Rasmus, I know you've made this point many times and it is valid 
historically, but I am not convinced it's valid in the day to day 
practice of most PHP developers.  Only a tiny fraction of the PHP 
developers I know have any knowledge of C, POSIX, etc., and I think all 
of them are on this list (or were until recently).  While it's great 
that, for example, ext/mysql is virtually identical to The MySQL C APIs, 
that is really no consolation for someone who has never looked at (nor 
needed to, nor had any desire to) the MySQL C bindings.

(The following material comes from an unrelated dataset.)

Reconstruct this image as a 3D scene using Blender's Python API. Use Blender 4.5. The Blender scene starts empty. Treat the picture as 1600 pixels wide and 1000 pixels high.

I'm pretty sure most PHP developers' second language isn't C; odds are 
it's Javascript, and after that either Python or Ruby.  (I have no firm 
data to back that up; it's just my gut feeling based on the developers I 
interact with across the community.)

I agree that "rename all the things" doesn't help, for BC reasons if 
nothing else; even with huge language improvements in a major version, 
it still needs to be possible to run well-behaved code across several 
contiguous versions or adoption will be nil.  That means strlen(), 
strrchr(), etc. are not going anywhere.

What I'd suggest instead, and I am not the first to suggest, is to leave 
the existing functions in place; let them be happy.  Then in 
PHP.nextMajor (whatever that is), add new well-developed, thought-out, 
probably OOP, namespaced routines for strings, arrays/collections, etc.  
Those should be based on trends, standards, and conventions that are not 
older than half the people on this list.

Replacing \strlen() with \string_length() has no real value, I agree.  
However, (as an example) offering

$string->length()
"some string"->length()
$iterable_including_arrays->map(function($a){})->filter(function($a) {});

now that's worth doing, and worth making big changes for.  But that 
can/should be done without touching any of the existing functions, 
because we don't want to break BC there for userspace code.  If one 
method happens to internally sub-call to the other in the engine, meh, I 
don't care and neither does anyone else in userspace.